TASK REQUIREMENTS — Nothing in the data should change when you return it, but leave the pictures out.

PROVIDED DATA —

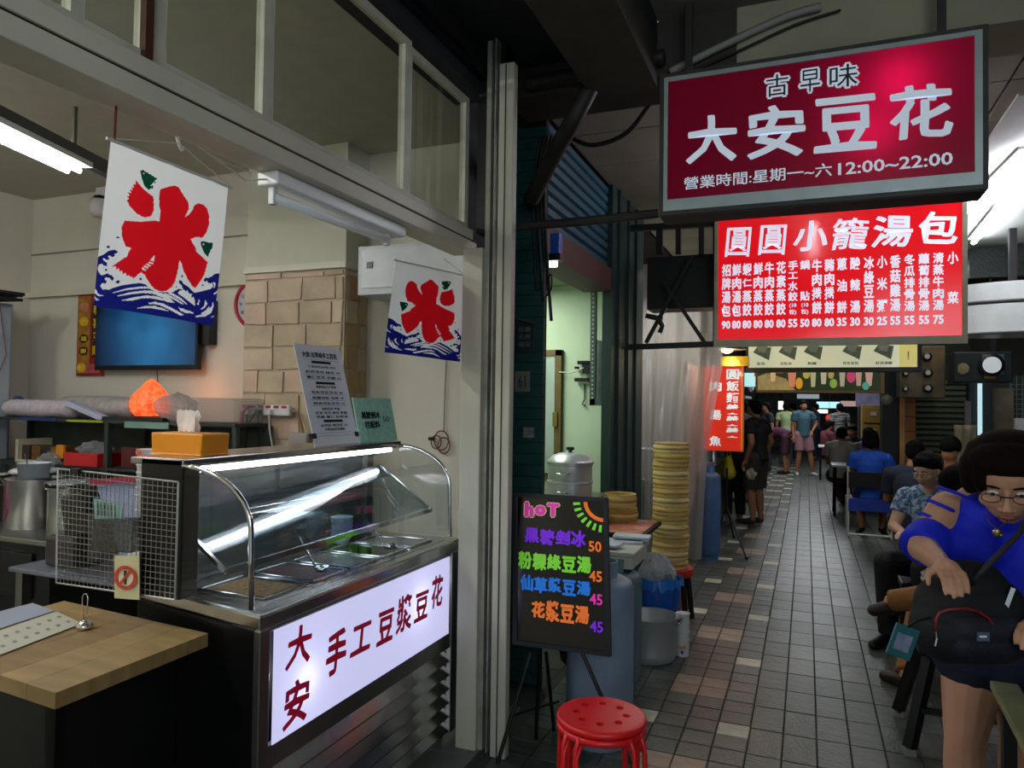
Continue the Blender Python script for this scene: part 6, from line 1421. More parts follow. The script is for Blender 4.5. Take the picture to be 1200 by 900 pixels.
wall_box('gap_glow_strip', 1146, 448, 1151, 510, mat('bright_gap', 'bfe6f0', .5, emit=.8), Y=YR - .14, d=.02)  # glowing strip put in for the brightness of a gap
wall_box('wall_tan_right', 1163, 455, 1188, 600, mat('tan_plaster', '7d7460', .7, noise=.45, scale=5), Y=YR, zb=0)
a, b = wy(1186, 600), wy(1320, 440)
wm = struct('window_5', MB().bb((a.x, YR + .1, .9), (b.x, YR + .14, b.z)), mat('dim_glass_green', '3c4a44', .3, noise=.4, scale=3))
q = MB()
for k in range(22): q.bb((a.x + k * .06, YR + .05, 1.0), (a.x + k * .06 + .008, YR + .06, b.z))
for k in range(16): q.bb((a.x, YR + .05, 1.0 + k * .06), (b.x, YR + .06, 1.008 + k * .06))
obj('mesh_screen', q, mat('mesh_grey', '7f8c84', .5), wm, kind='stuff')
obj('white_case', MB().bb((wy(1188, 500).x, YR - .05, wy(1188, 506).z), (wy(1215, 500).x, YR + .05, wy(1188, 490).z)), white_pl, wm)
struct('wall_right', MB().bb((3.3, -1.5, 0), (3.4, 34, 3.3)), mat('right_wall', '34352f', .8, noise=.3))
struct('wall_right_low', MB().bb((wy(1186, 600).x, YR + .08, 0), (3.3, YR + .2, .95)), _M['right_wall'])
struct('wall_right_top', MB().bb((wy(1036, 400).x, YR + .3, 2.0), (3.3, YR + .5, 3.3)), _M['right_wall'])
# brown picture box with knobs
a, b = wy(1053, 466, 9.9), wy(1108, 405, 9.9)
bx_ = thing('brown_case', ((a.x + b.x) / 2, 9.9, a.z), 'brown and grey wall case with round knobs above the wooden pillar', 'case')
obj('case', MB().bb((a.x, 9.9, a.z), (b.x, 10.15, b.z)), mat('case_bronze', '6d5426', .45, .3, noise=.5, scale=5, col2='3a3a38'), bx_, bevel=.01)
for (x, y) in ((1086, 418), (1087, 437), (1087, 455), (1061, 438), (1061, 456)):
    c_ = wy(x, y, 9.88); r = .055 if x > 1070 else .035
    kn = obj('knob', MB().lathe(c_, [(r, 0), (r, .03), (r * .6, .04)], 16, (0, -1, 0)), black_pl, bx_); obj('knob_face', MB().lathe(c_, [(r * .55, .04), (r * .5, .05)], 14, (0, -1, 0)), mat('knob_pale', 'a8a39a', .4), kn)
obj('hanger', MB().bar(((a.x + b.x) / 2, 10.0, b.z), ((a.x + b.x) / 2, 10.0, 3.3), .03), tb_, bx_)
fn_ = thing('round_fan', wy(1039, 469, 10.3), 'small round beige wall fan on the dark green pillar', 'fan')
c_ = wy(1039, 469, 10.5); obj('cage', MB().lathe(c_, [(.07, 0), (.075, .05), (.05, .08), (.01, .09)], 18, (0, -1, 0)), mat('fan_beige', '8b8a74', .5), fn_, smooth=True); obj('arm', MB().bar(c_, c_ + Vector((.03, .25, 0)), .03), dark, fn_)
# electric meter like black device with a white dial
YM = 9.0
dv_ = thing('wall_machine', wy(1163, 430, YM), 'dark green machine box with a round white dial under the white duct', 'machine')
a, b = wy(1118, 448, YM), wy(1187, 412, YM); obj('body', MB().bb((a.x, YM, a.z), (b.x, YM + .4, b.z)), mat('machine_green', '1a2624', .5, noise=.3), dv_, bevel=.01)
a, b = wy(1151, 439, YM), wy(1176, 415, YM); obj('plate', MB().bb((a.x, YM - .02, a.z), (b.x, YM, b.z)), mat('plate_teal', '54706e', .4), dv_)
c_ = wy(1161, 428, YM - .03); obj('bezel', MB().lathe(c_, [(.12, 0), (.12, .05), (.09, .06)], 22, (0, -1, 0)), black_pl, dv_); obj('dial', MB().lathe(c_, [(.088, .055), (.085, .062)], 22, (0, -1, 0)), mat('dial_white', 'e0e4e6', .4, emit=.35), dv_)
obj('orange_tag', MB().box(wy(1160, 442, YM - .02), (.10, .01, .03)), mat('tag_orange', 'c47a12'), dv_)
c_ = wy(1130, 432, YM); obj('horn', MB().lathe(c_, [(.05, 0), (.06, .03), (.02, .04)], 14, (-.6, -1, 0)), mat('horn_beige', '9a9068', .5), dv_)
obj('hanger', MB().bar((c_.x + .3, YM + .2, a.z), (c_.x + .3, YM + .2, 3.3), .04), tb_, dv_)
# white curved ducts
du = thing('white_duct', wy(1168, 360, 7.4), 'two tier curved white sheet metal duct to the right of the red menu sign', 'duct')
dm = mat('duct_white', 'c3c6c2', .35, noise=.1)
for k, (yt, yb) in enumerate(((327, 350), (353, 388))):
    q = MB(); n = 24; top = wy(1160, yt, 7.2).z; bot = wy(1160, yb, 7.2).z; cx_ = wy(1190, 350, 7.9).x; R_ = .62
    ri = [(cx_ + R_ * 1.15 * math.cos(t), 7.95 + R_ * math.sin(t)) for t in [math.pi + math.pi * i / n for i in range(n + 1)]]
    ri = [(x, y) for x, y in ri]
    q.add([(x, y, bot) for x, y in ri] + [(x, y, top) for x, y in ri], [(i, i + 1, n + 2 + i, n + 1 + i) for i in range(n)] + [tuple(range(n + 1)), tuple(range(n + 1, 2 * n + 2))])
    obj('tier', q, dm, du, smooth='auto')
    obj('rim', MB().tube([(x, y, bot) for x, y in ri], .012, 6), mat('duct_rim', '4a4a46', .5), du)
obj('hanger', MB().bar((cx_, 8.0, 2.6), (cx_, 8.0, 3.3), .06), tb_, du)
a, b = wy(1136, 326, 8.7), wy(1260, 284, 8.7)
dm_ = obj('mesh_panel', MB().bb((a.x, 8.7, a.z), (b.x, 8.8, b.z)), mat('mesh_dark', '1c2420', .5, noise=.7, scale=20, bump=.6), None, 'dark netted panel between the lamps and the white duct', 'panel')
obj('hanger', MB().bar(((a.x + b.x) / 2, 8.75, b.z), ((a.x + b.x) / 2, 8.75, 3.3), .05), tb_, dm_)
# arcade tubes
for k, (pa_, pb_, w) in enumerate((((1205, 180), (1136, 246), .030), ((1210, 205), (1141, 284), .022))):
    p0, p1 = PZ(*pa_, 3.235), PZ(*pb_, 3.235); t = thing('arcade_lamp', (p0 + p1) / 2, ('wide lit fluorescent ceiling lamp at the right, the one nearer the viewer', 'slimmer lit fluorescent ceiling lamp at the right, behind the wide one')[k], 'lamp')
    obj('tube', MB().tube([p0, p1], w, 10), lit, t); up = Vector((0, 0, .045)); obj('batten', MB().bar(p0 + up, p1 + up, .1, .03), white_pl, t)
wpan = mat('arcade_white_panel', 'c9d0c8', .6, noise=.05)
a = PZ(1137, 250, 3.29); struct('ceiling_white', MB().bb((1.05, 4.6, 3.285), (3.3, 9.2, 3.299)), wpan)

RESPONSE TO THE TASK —
Continue the Blender Python script for this scene: part 6, from line 1421. More parts follow. The script is for Blender 4.5. Take the picture to be 1200 by 900 pixels.
wall_box('gap_glow_strip', 1146, 448, 1151, 510, mat('bright_gap', 'bfe6f0', .5, emit=.8), Y=YR - .14, d=.02)  # glowing strip put in for the brightness of a gap
wall_box('wall_tan_right', 1163, 455, 1188, 600, mat('tan_plaster', '7d7460', .7, noise=.45, scale=5), Y=YR, zb=0)
a, b = wy(1186, 600), wy(1320, 440)
wm = struct('window_5', MB().bb((a.x, YR + .1, .9), (b.x, YR + .14, b.z)), mat('dim_glass_green', '3c4a44', .3, noise=.4, scale=3))
q = MB()
for k in range(22): q.bb((a.x + k * .06, YR + .05, 1.0), (a.x + k * .06 + .008, YR + .06, b.z))
for k in range(16): q.bb((a.x, YR + .05, 1.0 + k * .06), (b.x, YR + .06, 1.008 + k * .06))
obj('mesh_screen', q, mat('mesh_grey', '7f8c84', .5), wm, kind='stuff')
obj('white_case', MB().bb((wy(1188, 500).x, YR - .05, wy(1188, 506).z), (wy(1215, 500).x, YR + .05, wy(1188, 490).z)), white_pl, wm)
struct('wall_right', MB().bb((3.3, -1.5, 0), (3.4, 34, 3.3)), mat('right_wall', '34352f', .8, noise=.3))
struct('wall_right_low', MB().bb((wy(1186, 600).x, YR + .08, 0), (3.3, YR + .2, .95)), _M['right_wall'])
struct('wall_right_top', MB().bb((wy(1036, 400).x, YR + .3, 2.0), (3.3, YR + .5, 3.3)), _M['right_wall'])
# brown picture box with knobs
a, b = wy(1053, 466, 9.9), wy(1108, 405, 9.9)
bx_ = thing('brown_case', ((a.x + b.x) / 2, 9.9, a.z), 'brown and grey wall case with round knobs above the wooden pillar', 'case')
obj('case', MB().bb((a.x, 9.9, a.z), (b.x, 10.15, b.z)), mat('case_bronze', '6d5426', .45, .3, noise=.5, scale=5, col2='3a3a38'), bx_, bevel=.01)
for (x, y) in ((1086, 418), (1087, 437), (1087, 455), (1061, 438), (1061, 456)):
    c_ = wy(x, y, 9.88); r = .055 if x > 1070 else .035
    kn = obj('knob', MB().lathe(c_, [(r, 0), (r, .03), (r * .6, .04)], 16, (0, -1, 0)), black_pl, bx_); obj('knob_face', MB().lathe(c_, [(r * .55, .04), (r * .5, .05)], 14, (0, -1, 0)), mat('knob_pale', 'a8a39a', .4), kn)
obj('hanger', MB().bar(((a.x + b.x) / 2, 10.0, b.z), ((a.x + b.x) / 2, 10.0, 3.3), .03), tb_, bx_)
fn_ = thing('round_fan', wy(1039, 469, 10.3), 'small round beige wall fan on the dark green pillar', 'fan')
c_ = wy(1039, 469, 10.5); obj('cage', MB().lathe(c_, [(.07, 0), (.075, .05), (.05, .08), (.01, .09)], 18, (0, -1, 0)), mat('fan_beige', '8b8a74', .5), fn_, smooth=True); obj('arm', MB().bar(c_, c_ + Vector((.03, .25, 0)), .03), dark, fn_)
# electric meter like black device with a white dial
YM = 9.0
dv_ = thing('wall_machine', wy(1163, 430, YM), 'dark green machine box with a round white dial under the white duct', 'machine')
a, b = wy(1118, 448, YM), wy(1187, 412, YM); obj('body', MB().bb((a.x, YM, a.z), (b.x, YM + .4, b.z)), mat('machine_green', '1a2624', .5, noise=.3), dv_, bevel=.01)
a, b = wy(1151, 439, YM), wy(1176, 415, YM); obj('plate', MB().bb((a.x, YM - .02, a.z), (b.x, YM, b.z)), mat('plate_teal', '54706e', .4), dv_)
c_ = wy(1161, 428, YM - .03); obj('bezel', MB().lathe(c_, [(.12, 0), (.12, .05), (.09, .06)], 22, (0, -1, 0)), black_pl, dv_); obj('dial', MB().lathe(c_, [(.088, .055), (.085, .062)], 22, (0, -1, 0)), mat('dial_white', 'e0e4e6', .4, emit=.35), dv_)
obj('orange_tag', MB().box(wy(1160, 442, YM - .02), (.10, .01, .03)), mat('tag_orange', 'c47a12'), dv_)
c_ = wy(1130, 432, YM); obj('horn', MB().lathe(c_, [(.05, 0), (.06, .03), (.02, .04)], 14, (-.6, -1, 0)), mat('horn_beige', '9a9068', .5), dv_)
obj('hanger', MB().bar((c_.x + .3, YM + .2, a.z), (c_.x + .3, YM + .2, 3.3), .04), tb_, dv_)
# white curved ducts
du = thing('white_duct', wy(1168, 360, 7.4), 'two tier curved white sheet metal duct to the right of the red menu sign', 'duct')
dm = mat('duct_white', 'c3c6c2', .35, noise=.1)
for k, (yt, yb) in enumerate(((327, 350), (353, 388))):
    q = MB(); n = 24; top = wy(1160, yt, 7.2).z; bot = wy(1160, yb, 7.2).z; cx_ = wy(1190, 350, 7.9).x; R_ = .62
    ri = [(cx_ + R_ * 1.15 * math.cos(t), 7.95 + R_ * math.sin(t)) for t in [math.pi + math.pi * i / n for i in range(n + 1)]]
    ri = [(x, y) for x, y in ri]
    q.add([(x, y, bot) for x, y in ri] + [(x, y, top) for x, y in ri], [(i, i + 1, n + 2 + i, n + 1 + i) for i in range(n)] + [tuple(range(n + 1)), tuple(range(n + 1, 2 * n + 2))])
    obj('tier', q, dm, du, smooth='auto')
    obj('rim', MB().tube([(x, y, bot) for x, y in ri], .012, 6), mat('duct_rim', '4a4a46', .5), du)
obj('hanger', MB().bar((cx_, 8.0, 2.6), (cx_, 8.0, 3.3), .06), tb_, du)
a, b = wy(1136, 326, 8.7), wy(1260, 284, 8.7)
dm_ = obj('mesh_panel', MB().bb((a.x, 8.7, a.z), (b.x, 8.8, b.z)), mat('mesh_dark', '1c2420', .5, noise=.7, scale=20, bump=.6), None, 'dark netted panel between the lamps and the white duct', 'panel')
obj('hanger', MB().bar(((a.x + b.x) / 2, 8.75, b.z), ((a.x + b.x) / 2, 8.75, 3.3), .05), tb_, dm_)
# arcade tubes
for k, (pa_, pb_, w) in enumerate((((1205, 180), (1136, 246), .030), ((1210, 205), (1141, 284), .022))):
    p0, p1 = PZ(*pa_, 3.235), PZ(*pb_, 3.235); t = thing('arcade_lamp', (p0 + p1) / 2, ('wide lit fluorescent ceiling lamp at the right, the one nearer the viewer', 'slimmer lit fluorescent ceiling lamp at the right, behind the wide one')[k], 'lamp')
    obj('tube', MB().tube([p0, p1], w, 10), lit, t); up = Vector((0, 0, .045)); obj('batten', MB().bar(p0 + up, p1 + up, .1, .03), white_pl, t)
wpan = mat('arcade_white_panel', 'c9d0c8', .6, noise=.05)
a = PZ(1137, 250, 3.29); struct('ceiling_white', MB().bb((1.05, 4.6, 3.285), (3.3, 9.2, 3.299)), wpan)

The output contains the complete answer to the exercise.